## Begin
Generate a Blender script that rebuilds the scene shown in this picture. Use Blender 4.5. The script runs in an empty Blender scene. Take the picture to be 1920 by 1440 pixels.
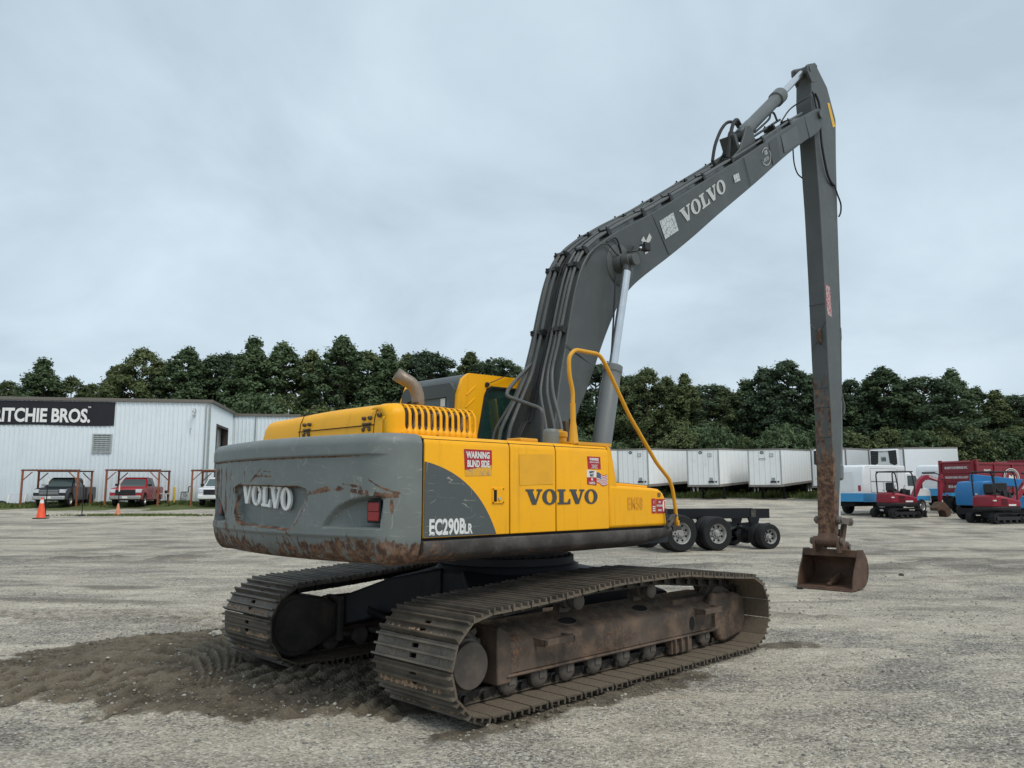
import bpy, bmesh, math, random
import numpy as np
from mathutils import Vector, Matrix

random.seed(7)
rng = np.random.default_rng(7)
SC = bpy.context.scene
COL = SC.collection
R = math.radians

# ------------------------------------------------------------------ camera, sky, sun, exposure
CAM_H = 1.678
cam_d = bpy.data.cameras.new('camera')
cam_d.sensor_width = 36.0
cam_d.lens = 28.243
cam_d.clip_start = 0.05
cam_d.clip_end = 6000
cam = bpy.data.objects.new('camera', cam_d)
cam.location = (0, 0, CAM_H)
cam.rotation_euler = (math.pi / 2 + 0.132, 0, 0)
COL.objects.link(cam)
SC.camera = cam

SUN_EL, SUN_AZ = R(55), R(140)      # overcast: a weak, very soft sun high behind the camera
world = bpy.data.worlds.new('World')
SC.world = world
world.use_nodes = True
wn, wl = world.node_tree.nodes, world.node_tree.links
wn.clear()
w_out = wn.new('ShaderNodeOutputWorld')
bg_sky = wn.new('ShaderNodeBackground')
bg_cloud = wn.new('ShaderNodeBackground')
w_mix = wn.new('ShaderNodeMixShader')
sky = wn.new('ShaderNodeTexSky')
sky.sky_type = 'NISHITA'
sky.sun_disc = False
sky.sun_elevation = SUN_EL
sky.sun_rotation = SUN_AZ
sky.air_density, sky.dust_density = 1.0, 2.0
bg_sky.inputs['Strength'].default_value = 0.12
wl.new(sky.outputs[0], bg_sky.inputs['Color'])
# the cloud deck: a flat layer of stratus, the same in every direction
w_tc = wn.new('ShaderNodeTexCoord')
w_sep = wn.new('ShaderNodeSeparateXYZ')
wl.new(w_tc.outputs['Generated'], w_sep.inputs[0])
w_add = wn.new('ShaderNodeMath'); w_add.operation = 'ADD'; w_add.inputs[1].default_value = 0.42
w_abs = wn.new('ShaderNodeMath'); w_abs.operation = 'ABSOLUTE'
wl.new(w_sep.outputs['Z'], w_abs.inputs[0]); wl.new(w_abs.outputs[0], w_add.inputs[0])
w_dx = wn.new('ShaderNodeMath'); w_dx.operation = 'DIVIDE'
w_dy = wn.new('ShaderNodeMath'); w_dy.operation = 'DIVIDE'
wl.new(w_sep.outputs['X'], w_dx.inputs[0]); wl.new(w_add.outputs[0], w_dx.inputs[1])
wl.new(w_sep.outputs['Y'], w_dy.inputs[0]); wl.new(w_add.outputs[0], w_dy.inputs[1])
w_cmb = wn.new('ShaderNodeCombineXYZ')
wl.new(w_dx.outputs[0], w_cmb.inputs[0]); wl.new(w_dy.outputs[0], w_cmb.inputs[1])
w_n = wn.new('ShaderNodeTexNoise')
w_n.inputs['Scale'].default_value = 1.9
w_n.inputs['Detail'].default_value = 7
w_n.inputs['Roughness'].default_value = 0.54
w_n.inputs['Distortion'].default_value = 0.35
wl.new(w_cmb.outputs[0], w_n.inputs['Vector'])
w_r = wn.new('ShaderNodeValToRGB')
w_r.color_ramp.elements[0].position = 0.34
w_r.color_ramp.elements[0].color = (0.405, 0.495, 0.565, 1)
w_r.color_ramp.elements[1].position = 0.66
w_r.color_ramp.elements[1].color = (0.565, 0.67, 0.745, 1)
wl.new(w_n.outputs['Fac'], w_r.inputs[0])
wl.new(w_r.outputs[0], bg_cloud.inputs['Color'])
bg_cloud.inputs['Strength'].default_value = 1.0
w_mix.inputs[0].default_value = 0.93
wl.new(bg_sky.outputs[0], w_mix.inputs[1])
wl.new(bg_cloud.outputs[0], w_mix.inputs[2])
wl.new(w_mix.outputs[0], w_out.inputs['Surface'])

sun_d = bpy.data.lights.new('sun', 'SUN')
sun_d.energy = 1.5
sun_d.angle = R(25)
sun_d.color = (1.0, 0.94, 0.84)
sun = bpy.data.objects.new('sun', sun_d)
sun.rotation_euler = (math.pi / 2 - SUN_EL, 0, math.pi - SUN_AZ)
COL.objects.link(sun)

SC.view_settings.view_transform = 'Standard'
SC.view_settings.look = 'None'
SC.view_settings.exposure = 0.32
SC.view_settings.gamma = 1.0
SC.view_settings.use_curve_mapping = False
SC.render.engine = 'CYCLES'
SC.cycles.max_bounces = 6
SC.cycles.diffuse_bounces = 3
SC.cycles.glossy_bounces = 3
SC.cycles.transmission_bounces = 4
SC.cycles.transparent_max_bounces = 6
SC.cycles.use_denoising = True
SC.cycles.sample_clamp_indirect = 4.0

# ------------------------------------------------------------------ helpers
def link(o):
    COL.objects.link(o)
    return o

def tag(o, label=None, cat=None, group=None, kind=None):
    if label: o['label'] = label
    if cat: o['category'] = cat
    if group: o['group'] = group
    if kind: o['kind'] = kind
    return o

def thing(name, label, cat, loc=(0, 0, 0), rz=0.0, group=None, rx=0.0, ry=0.0):
    o = link(bpy.data.objects.new(name, None))
    o.empty_display_size = 0.2
    o.location = loc
    o.rotation_euler = (rx, ry, rz)
    return tag(o, label, cat, group)

def copy_tree(o, parent=None):
    c = o.copy()
    link(c)
    c.parent = parent
    for ch in o.children:
        copy_tree(ch, c)
    return c

def set_attr(me, name, vals):
    a = me.attributes.new(name, 'FLOAT', 'POINT')
    a.data.foreach_set('value', np.asarray(vals, dtype=np.float32))

class MB:
    """collects shapes, then links them as one mesh object"""
    def __init__(self):
        self.v, self.f, self.m, self.mi = [], [], [], 0
    def mat(self, i):
        self.mi = i
        return self
    def add(self, vs, fs):
        b = len(self.v)
        self.v.extend([tuple(p) for p in vs])
        for f in fs:
            self.f.append(tuple(b + i for i in f))
            self.m.append(self.mi)
        return self
    def box(self, x0, x1, y0, y1, z0, z1):
        vs = [(x, y, z) for z in (z0, z1) for y in (y0, y1) for x in (x0, x1)]
        return self.add(vs, [(0, 2, 3, 1), (4, 5, 7, 6), (0, 1, 5, 4), (2, 6, 7, 3), (0, 4, 6, 2), (1, 3, 7, 5)])
    def obox(self, c, h, rot):
        """box with half sizes h, turned by the 3x3 matrix rot, centre c"""
        c = Vector(c)
        vs = [c + rot @ Vector((x * h[0], y * h[1], z * h[2])) for z in (-1, 1) for y in (-1, 1) for x in (-1, 1)]
        return self.add(vs, [(0, 2, 3, 1), (4, 5, 7, 6), (0, 1, 5, 4), (2, 6, 7, 3), (0, 4, 6, 2), (1, 3, 7, 5)])
    def bar(self, p0, p1, w, h, up=(0, 0, 1)):
        p0, p1 = Vector(p0), Vector(p1)
        d = (p1 - p0)
        x = d.normalized()
        y = Vector(up).cross(x)
        if y.length < 1e-5: y = Vector((0, 1, 0)).cross(x)
        y.normalize()
        z = x.cross(y)
        rot = Matrix((x, y, z)).transposed()
        return self.obox((p0 + p1) / 2, (d.length / 2, w / 2, h / 2), rot)
    def prism(self, poly, axis, a, b):
        n = len(poly)
        if axis == 'y': mk = lambda p, t: (p[0], t, p[1])
        elif axis == 'x': mk = lambda p, t: (t, p[0], p[1])
        else: mk = lambda p, t: (p[0], p[1], t)
        vs = [mk(p, a) for p in poly] + [mk(p, b) for p in poly]
        fs = [tuple(range(n)), tuple(range(2 * n - 1, n - 1, -1))]
        fs += [(i, i + n, (i + 1) % n + n, (i + 1) % n) for i in range(n)]
        return self.add(vs, fs)
    def loft(self, rings, cap0=True, cap1=True, closed=True):
        n = len(rings[0])
        vs = [p for r in rings for p in r]
        fs = []
        for k in range(len(rings) - 1):
            for i in range(n if closed else n - 1):
                j = (i + 1) % n
                fs.append((k * n + i, k * n + j, (k + 1) * n + j, (k + 1) * n + i))
        if cap0: fs.append(tuple(range(n - 1, -1, -1)))
        if cap1: fs.append(tuple((len(rings) - 1) * n + i for i in range(n)))
        return self.add(vs, fs)
    def cyl(self, p0, p1, r0, r1=None, n=16, cap=True):
        return self.lathe([(r0, 0.0), (r0 if r1 is None else r1, 1.0)], p0, p1, n, cap)
    def lathe(self, prof, p0, p1, n=20, cap=True):
        """prof: (radius, fraction along p0-p1)"""
        p0, p1 = Vector(p0), Vector(p1)
        d = p1 - p0
        z = d.normalized()
        x = z.orthogonal().normalized()
        y = z.cross(x)
        rings = [[p0 + d * t + (x * math.cos(2 * math.pi * i / n) + y * math.sin(2 * math.pi * i / n)) * r for i in range(n)] for r, t in prof]
        return self.loft(rings, cap, cap)
    def tube(self, pts, r, n=8, cap=True):
        pts = [Vector(p) for p in pts]
        rings, x = [], None
        for i, p in enumerate(pts):
            t = (pts[min(i + 1, len(pts) - 1)] - pts[max(i - 1, 0)]).normalized()
            x = t.orthogonal().normalized() if x is None else (x - t * x.dot(t)).normalized()
            y = t.cross(x)
            rr = r[i] if isinstance(r, (list, tuple)) else r
            rings.append([p + (x * math.cos(2 * math.pi * k / n) + y * math.sin(2 * math.pi * k / n)) * rr for k in range(n)])
        return self.loft(rings, cap, cap)
    def poly(self, pts):
        return self.add(pts, [tuple(range(len(pts)))])
    def grid(self, P):
        """P: rows x cols x 3"""
        P = np.asarray(P, float)
        a, b = P.shape[:2]
        vs = [tuple(p) for p in P.reshape(-1, 3)]
        fs = [(i * b + j, i * b + j + 1, (i + 1) * b + j + 1, (i + 1) * b + j) for i in range(a - 1) for j in range(b - 1)]
        return self.add(vs, fs)
    def move(self, M, start=0):
        for i in range(start, len(self.v)):
            self.v[i] = tuple(M @ Vector(self.v[i]))
        return self
    def mesh(self, name, mats, smooth=True, angle=38, recalc=True):
        me = bpy.data.meshes.new(name)
        me.from_pydata(self.v, [], self.f)
        for mt in (mats if isinstance(mats, (list, tuple)) else [mats]):
            me.materials.append(mt)
        if any(self.m):
            me.polygons.foreach_set('material_index', np.array(self.m, dtype=np.int32))
        if recalc:
            bm = bmesh.new(); bm.from_mesh(me)
            bmesh.ops.recalc_face_normals(bm, faces=bm.faces[:])
            bm.to_mesh(me); bm.free()
        if smooth:
            me.polygons.foreach_set('use_smooth', np.ones(len(me.polygons), dtype=bool))
            me.set_sharp_from_angle(angle=R(angle))
        me.update()
        return me
    def build(self, name, mats, parent=None, smooth=True, bevel=0.0, seg=2, angle=38, recalc=True, label=None, cat=None, group=None, kind=None):
        o = link(bpy.data.objects.new(name, self.mesh(name, mats, smooth, angle, recalc)))
        o.parent = parent
        if bevel:
            md = o.modifiers.new('bevel', 'BEVEL')
            md.width, md.segments, md.limit_method, md.angle_limit = bevel, seg, 'ANGLE', R(35)
            md.harden_normals = False
        return tag(o, label, cat, group, kind)

def spline(pts, n=8):
    """Catmull-Rom through the points"""
    P = [Vector(p) for p in pts]
    out = []
    for i in range(len(P) - 1):
        a, b, c, d = P[max(i - 1, 0)], P[i], P[i + 1], P[min(i + 2, len(P) - 1)]
        for k in range(n):
            t = k / n
            out.append(0.5 * ((2 * b) + (c - a) * t + (2 * a - 5 * b + 4 * c - d) * t * t + (3 * b - a - 3 * c + d) * t ** 3))
    out.append(P[-1])
    return out

def fillet(pts, r, n=5):
    """polyline with rounded corners"""
    P = [Vector(p) for p in pts]
    out = [P[0]]
    for i in range(1, len(P) - 1):
        a, b, c = P[i - 1], P[i], P[i + 1]
        k = min(r, (b - a).length * 0.45, (c - b).length * 0.45)
        s, e = b + (a - b).normalized() * k, b + (c - b).normalized() * k
        for j in range(n + 1):
            t = j / n
            out.append(s * (1 - t) ** 2 + b * 2 * t * (1 - t) + e * t * t)
    out.append(P[-1])
    return out

def smooth01(x):
    x = np.clip(x, 0, 1)
    return x * x * (3 - 2 * x)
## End
* Task: Quote, exactly and only, the lines from the first line of the data above through the line containing "R = math.radians". The pictures do not belong in it.

* Answer to this exercise:
Generate a Blender script that rebuilds the scene shown in this picture. Use Blender 4.5. The script runs in an empty Blender scene. Take the picture to be 1920 by 1440 pixels.
import bpy, bmesh, math, random
import numpy as np
from mathutils import Vector, Matrix

random.seed(7)
rng = np.random.default_rng(7)
SC = bpy.context.scene
COL = SC.collection
R = math.radians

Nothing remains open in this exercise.